If you knew the particulars of the Galileo affair, you would know that the Church was far more measured and justified in its response to him than is usually acknowledged. The Church wanted time to figure out how to incorporate his findings into its theology, Galileo said fine, I'll wait, and then went ahead and published anyway. It wanted an answer to their concern about Stellar Parallax. Galileo didn't have one.
Ever notice how nobody talks of the Copernicus Affair? Thats because Copernicus wasn't a jackass like Galileo was. When you consider how many friends and admirers Galileo had in the Church to begin with, its truly tragic that he was able to alienate them all so easily.
That happens in pretty much every whistleblower situation. People who used to be your friend find a reason, often a "moral" reason, to do something other than to stand by your side. And even when a person is fired for entirely normal reasons, other people tend to distance themselves to avoid guilt by association. This is one of the not so flattering traits of us human beings as social animals.
Okay, so Galileo was hard to work with. So be it. People who are very creative and/or intense often are. Heck, just people in general.

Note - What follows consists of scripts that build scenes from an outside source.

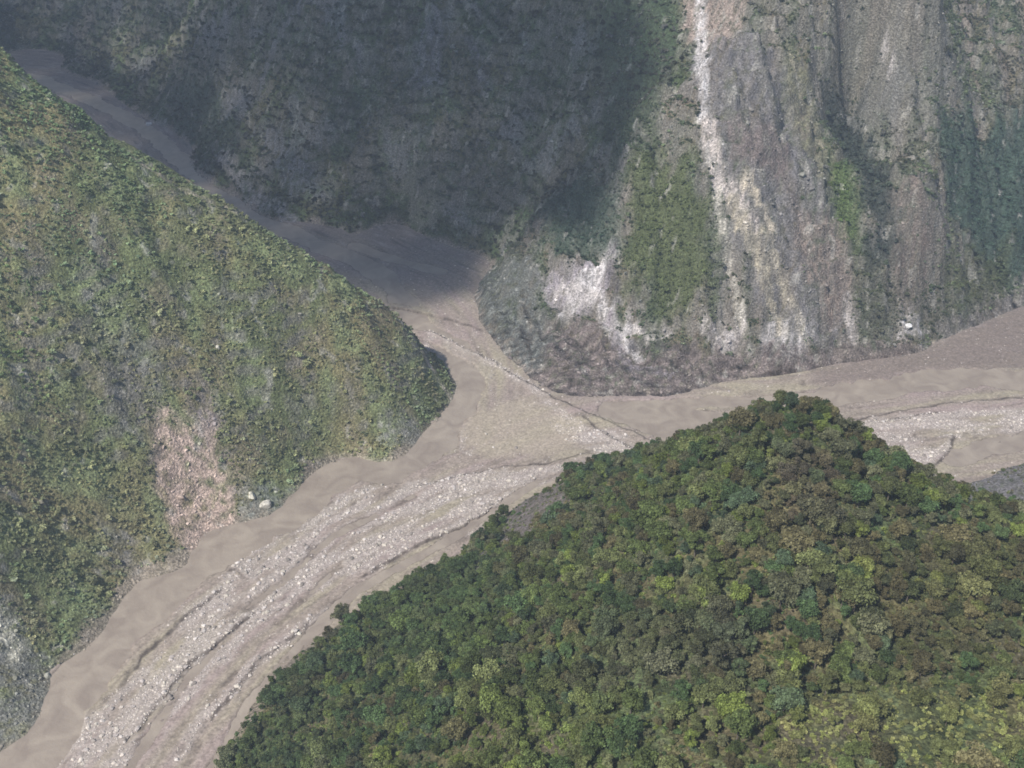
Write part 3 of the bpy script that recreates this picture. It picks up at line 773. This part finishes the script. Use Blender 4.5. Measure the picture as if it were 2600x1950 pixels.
isf = np.zeros(len(tx), bool); isf[first] = True
WORD = ["olive green", "light olive", "deep green", "bright yellow-green", "dull khaki", "bluish green", "brownish olive"]
u2 = u[first]; 
TREE_LABELS = singled([int(i) for i in first], lambda i: "%s %s tree in the near forest, %s" % (size_word(tsc[i]), WORD[int(tk[i])], place_word(u[i], v_[i])), lambda i: u[i])
for i in first:
    K_ = int(tvar[i])
    t_ = bpy.data.objects.new("forest_tree", None); COL.objects.link(t_)
    t_.empty_display_size = 1
    t_.location = (tx[i], ty[i], tz[i]); t_.rotation_euler = (0, 0, rng.uniform(0, 6.28))
    s = float(tsc[i]); t_.scale = (s, s, s * rng.uniform(.85, 1.15))
    t_["label"] = TREE_LABELS[int(i)]
    t_["category"] = "tree"; t_["group"] = "trees of the forest on the near hill"
    cr_ = bpy.data.objects.new("crown", CROWNS[K_]); COL.objects.link(cr_); cr_.parent = t_; cr_["tint"] = [float(q) for q in tt[i]]
    tr_ = bpy.data.objects.new("trunk", TRUNKS[K_]); COL.objects.link(tr_); tr_.parent = t_
rest = np.where(~isf)[0]
PT = [proto("crown_source", m) for m in CROWNS]
one = np.ones((len(rest), 1))
scatter("forest", np.stack([tx[rest], ty[rest], tz[rest]], -1), tsc[rest, None] * np.array([1, 1, 1.0]), rnd_rot(len(rest), rng, .05), np.concatenate([tt[rest], one], 1), tvar[rest], PT,
        label="rest of the dense mixed green forest covering the near hill", category="forest")

# --- undergrowth and scrub: low bushes
SH = []
for i, (R, H, lo, le, sz) in enumerate([(1.0, 1.2, 4, 130, .24), (1.1, .8, 5, 150, .22), (.9, 1.7, 4, 130, .22), (1.2, 1.0, 6, 170, .22)]):
    SH.append(proto("shrub_source", crown_mesh("shrub_%d" % i, R, H, -.25, lo, le, sz, 500 + i)))
def scrub(name, labk, step, box, size, dens_fn, lab_text, seed, tintf):
    rng = np.random.default_rng(seed)
    x, y = jitter_points(step, *box, rng)
    b = bil(_T, x, y)
    k = np.isin(label(x, y), labk) & (b > .5)
    x, y = x[k], y[k]; z = hill(x, y)
    k = in_view(x, y, z, 420 if labk == [1] else 260); x, y, z = x[k], y[k], z[k]
    rk = samp(ROCK, x, y)
    keep_ = rng.random(len(x)) < dens_fn(x, y, rk)
    # drop what lies on the far side of a crest
    dzx = samp(dZx, x, y); dzy = samp(dZy, x, y)
    keep_ &= (-dzx * -x - dzy * -y + (CAM_H - z)) > -25
    x, y, z = x[keep_], y[keep_], z[keep_]
    s = size * rng.lognormal(0, .34, len(x)) * (1 + .55 * sstep(.1, .5, fbm(x / 30, y / 30, seed + 900, 3)) * sstep(.5, 1, rng.random(len(x)))); s = s[:, None] * np.array([1, 1, .9])
    t = tintf(x, y, rng)
    print(name, len(x))
    return scatter(name, np.stack([x, y, z], -1), s, rnd_rot(len(x), rng, .15), np.concatenate([t, np.ones((len(x), 1))], 1), rng.integers(0, len(SH), len(x)), SH, label=lab_text, category="scrub")
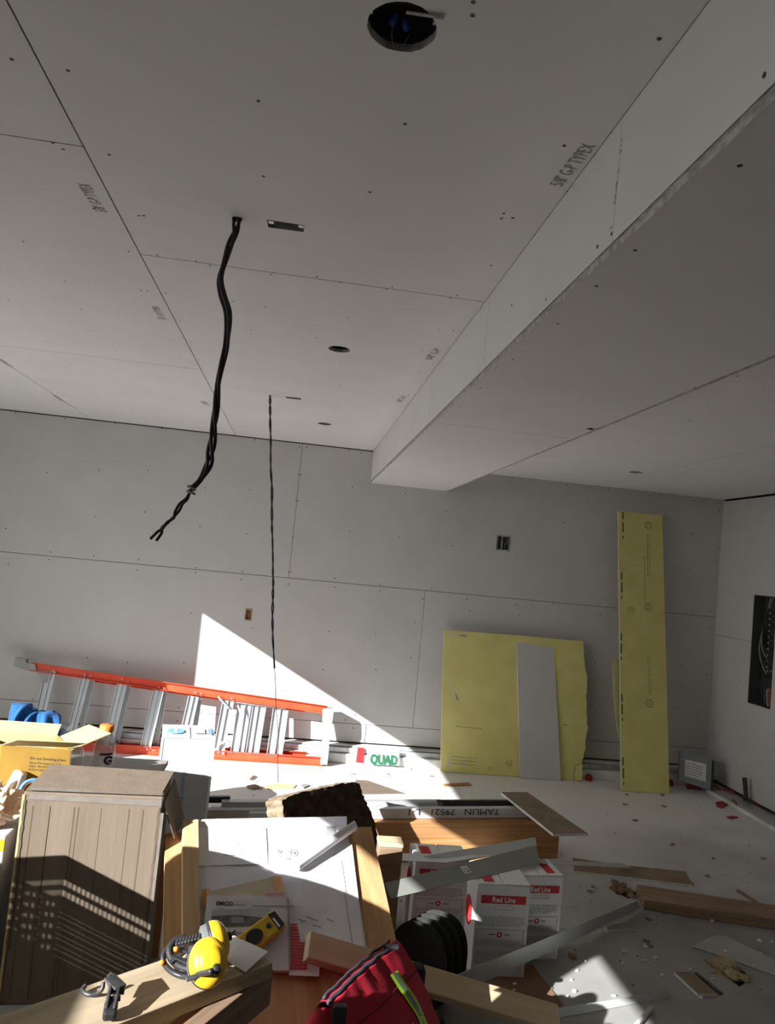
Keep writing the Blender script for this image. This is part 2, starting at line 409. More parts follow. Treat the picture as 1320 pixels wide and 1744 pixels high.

I would be interested in the issue of whether Protestants re-started after Catholics had largely stopped persecutions of women suspected of being witches. And I'm sure most of us have heard that many of the woman so accused were different in some regard, maybe herbalists, or bipolar, or holders of property, or outspoken. During the Salem witch trials, I've heard that one woman was a barkeep with the gift of banter (isn't that true of most barkeeps?). Another was a woman in her late thirties married to a guy in his early twenties who I think used to be her servant. May have been a love match, or may not have been, but sad that it came to an unnecessary end either way. And I don't recommend we push the different hypothesis too much, for I'm sure there's all kind of random flux not explained by this or any other generalization. I bet in some cases the accused was a thoroughly average woman. In fact, that's kind of a scary narrative, too, played at various times by either the authorities or citizens, of the good woman no one would ever, ever suspect.